— BEGIN —

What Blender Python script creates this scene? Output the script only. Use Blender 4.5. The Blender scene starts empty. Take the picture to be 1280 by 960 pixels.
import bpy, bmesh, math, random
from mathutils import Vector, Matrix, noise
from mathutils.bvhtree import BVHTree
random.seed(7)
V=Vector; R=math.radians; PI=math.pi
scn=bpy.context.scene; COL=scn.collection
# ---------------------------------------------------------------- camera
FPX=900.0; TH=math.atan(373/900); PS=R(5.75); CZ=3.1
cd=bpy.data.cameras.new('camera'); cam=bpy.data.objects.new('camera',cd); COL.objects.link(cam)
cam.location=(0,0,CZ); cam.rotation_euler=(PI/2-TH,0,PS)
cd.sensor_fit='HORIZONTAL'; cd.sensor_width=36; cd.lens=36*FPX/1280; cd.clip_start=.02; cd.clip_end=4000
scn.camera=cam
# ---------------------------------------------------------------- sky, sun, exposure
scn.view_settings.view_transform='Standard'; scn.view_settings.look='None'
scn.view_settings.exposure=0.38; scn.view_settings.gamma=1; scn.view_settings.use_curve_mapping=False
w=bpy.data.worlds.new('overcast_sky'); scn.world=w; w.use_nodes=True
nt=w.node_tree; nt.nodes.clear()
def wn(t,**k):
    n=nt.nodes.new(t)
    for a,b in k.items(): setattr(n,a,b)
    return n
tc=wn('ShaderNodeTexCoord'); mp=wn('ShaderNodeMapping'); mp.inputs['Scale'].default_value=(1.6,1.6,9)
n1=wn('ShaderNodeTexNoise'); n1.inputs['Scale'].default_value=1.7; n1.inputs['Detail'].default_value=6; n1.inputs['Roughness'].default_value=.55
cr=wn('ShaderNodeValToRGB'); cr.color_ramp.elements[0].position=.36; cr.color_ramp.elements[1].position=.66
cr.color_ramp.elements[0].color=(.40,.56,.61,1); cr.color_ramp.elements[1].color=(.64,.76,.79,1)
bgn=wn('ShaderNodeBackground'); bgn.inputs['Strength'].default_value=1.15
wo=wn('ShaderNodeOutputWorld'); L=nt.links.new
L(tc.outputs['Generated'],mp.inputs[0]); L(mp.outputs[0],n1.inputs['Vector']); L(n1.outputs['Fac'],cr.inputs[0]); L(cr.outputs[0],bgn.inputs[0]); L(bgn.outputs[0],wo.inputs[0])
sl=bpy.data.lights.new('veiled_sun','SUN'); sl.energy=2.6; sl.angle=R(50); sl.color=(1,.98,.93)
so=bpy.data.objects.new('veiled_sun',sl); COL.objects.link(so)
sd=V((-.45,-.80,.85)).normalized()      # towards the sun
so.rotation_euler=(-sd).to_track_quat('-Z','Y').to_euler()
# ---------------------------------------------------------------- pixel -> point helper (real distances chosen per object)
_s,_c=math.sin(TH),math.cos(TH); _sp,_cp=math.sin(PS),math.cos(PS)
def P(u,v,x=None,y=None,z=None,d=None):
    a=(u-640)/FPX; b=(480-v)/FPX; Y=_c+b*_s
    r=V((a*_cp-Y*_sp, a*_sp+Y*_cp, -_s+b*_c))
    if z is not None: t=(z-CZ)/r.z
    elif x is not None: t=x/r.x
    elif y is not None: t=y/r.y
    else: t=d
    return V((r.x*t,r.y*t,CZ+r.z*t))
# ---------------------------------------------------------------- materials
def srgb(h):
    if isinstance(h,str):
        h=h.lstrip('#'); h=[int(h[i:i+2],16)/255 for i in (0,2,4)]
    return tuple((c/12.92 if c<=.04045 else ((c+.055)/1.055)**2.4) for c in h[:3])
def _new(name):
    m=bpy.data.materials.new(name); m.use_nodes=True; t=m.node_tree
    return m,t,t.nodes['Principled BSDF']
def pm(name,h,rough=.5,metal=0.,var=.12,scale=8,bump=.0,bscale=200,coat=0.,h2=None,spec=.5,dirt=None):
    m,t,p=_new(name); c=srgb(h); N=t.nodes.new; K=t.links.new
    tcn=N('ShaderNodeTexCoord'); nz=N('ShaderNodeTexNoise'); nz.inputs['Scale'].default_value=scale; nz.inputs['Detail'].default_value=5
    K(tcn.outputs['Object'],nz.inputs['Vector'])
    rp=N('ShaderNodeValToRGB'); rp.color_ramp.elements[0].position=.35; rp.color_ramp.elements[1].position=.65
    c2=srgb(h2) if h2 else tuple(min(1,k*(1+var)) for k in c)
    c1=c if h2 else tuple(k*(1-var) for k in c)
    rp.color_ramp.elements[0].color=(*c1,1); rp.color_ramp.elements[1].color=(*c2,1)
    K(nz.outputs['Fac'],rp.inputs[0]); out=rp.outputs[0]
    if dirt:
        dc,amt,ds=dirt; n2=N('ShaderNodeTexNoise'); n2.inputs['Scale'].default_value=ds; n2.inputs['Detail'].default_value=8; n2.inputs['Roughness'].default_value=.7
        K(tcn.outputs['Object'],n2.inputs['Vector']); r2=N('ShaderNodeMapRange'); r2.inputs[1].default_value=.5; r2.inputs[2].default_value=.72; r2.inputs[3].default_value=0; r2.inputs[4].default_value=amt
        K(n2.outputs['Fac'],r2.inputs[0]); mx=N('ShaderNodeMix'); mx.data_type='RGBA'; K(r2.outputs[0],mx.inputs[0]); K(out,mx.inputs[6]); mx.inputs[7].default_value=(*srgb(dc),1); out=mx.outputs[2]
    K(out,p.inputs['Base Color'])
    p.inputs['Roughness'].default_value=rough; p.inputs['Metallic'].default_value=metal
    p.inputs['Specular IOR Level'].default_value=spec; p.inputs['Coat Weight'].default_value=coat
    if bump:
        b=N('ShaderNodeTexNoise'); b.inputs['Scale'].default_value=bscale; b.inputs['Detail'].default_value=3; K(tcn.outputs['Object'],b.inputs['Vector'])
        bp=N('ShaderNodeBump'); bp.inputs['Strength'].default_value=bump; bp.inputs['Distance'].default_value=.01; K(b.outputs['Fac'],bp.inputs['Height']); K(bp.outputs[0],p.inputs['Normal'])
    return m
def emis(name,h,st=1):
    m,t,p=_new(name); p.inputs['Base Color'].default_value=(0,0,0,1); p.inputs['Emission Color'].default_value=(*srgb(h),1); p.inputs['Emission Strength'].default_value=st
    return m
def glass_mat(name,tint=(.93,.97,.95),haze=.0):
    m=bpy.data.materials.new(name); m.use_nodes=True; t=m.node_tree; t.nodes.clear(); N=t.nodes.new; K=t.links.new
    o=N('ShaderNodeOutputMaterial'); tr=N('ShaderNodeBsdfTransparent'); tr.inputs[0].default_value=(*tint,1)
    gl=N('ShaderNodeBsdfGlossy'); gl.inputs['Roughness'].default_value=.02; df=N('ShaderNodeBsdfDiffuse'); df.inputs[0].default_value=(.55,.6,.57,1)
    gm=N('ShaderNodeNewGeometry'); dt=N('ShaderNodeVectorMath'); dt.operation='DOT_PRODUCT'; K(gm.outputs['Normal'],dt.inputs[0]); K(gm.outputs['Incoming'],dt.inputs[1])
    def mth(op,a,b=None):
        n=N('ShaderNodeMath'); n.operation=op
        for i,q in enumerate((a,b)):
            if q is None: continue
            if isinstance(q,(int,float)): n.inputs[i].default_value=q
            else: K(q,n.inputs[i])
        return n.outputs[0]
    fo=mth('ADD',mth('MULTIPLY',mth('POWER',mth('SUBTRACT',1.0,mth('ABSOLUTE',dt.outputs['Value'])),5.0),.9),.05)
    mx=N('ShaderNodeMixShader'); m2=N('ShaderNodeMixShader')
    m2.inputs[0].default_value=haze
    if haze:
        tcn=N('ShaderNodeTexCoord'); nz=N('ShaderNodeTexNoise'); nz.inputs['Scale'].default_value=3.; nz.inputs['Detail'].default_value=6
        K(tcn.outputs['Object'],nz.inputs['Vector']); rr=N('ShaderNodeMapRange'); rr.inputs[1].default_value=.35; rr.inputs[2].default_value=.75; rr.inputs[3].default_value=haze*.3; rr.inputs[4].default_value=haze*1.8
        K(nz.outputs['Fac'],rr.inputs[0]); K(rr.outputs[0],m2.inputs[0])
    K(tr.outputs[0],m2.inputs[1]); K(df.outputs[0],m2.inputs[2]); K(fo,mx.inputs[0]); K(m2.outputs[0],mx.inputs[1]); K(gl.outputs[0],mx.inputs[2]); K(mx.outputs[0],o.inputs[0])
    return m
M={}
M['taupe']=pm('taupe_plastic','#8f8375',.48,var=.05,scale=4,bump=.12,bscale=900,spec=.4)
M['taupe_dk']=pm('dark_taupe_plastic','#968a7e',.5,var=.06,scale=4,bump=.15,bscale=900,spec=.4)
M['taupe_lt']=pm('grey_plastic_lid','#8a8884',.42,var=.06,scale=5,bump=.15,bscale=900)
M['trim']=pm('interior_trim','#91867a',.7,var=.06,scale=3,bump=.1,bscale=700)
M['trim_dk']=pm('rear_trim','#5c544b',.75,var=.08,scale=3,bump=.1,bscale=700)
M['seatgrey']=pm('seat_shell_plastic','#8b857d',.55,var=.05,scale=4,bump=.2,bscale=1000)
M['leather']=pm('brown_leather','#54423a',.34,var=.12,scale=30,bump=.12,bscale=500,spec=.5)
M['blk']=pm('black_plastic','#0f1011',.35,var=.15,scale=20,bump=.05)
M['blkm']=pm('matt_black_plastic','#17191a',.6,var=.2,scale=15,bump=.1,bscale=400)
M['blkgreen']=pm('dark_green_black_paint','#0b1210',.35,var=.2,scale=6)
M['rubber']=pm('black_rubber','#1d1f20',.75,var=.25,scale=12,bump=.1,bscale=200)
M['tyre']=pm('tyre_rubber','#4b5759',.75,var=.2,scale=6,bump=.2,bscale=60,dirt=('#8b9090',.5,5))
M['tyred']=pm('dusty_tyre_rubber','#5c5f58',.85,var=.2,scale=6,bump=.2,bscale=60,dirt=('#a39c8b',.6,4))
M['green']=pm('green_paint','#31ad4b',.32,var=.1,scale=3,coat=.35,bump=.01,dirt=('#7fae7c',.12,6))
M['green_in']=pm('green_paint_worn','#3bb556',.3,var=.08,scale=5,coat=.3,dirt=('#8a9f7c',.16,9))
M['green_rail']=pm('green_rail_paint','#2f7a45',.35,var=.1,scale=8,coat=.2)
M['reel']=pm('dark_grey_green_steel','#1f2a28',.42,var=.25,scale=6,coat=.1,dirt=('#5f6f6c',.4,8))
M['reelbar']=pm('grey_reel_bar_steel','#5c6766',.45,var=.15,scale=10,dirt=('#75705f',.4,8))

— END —

- [YOUR TASK]
Copy all lines of the material above where the string "scene" occurs.

- [TASK SOLUTION]
What Blender Python script creates this scene? Output the script only. Use Blender 4.5. The Blender scene starts empty. Take the picture to be 1280 by 960 pixels.
scn=bpy.context.scene; COL=scn.collection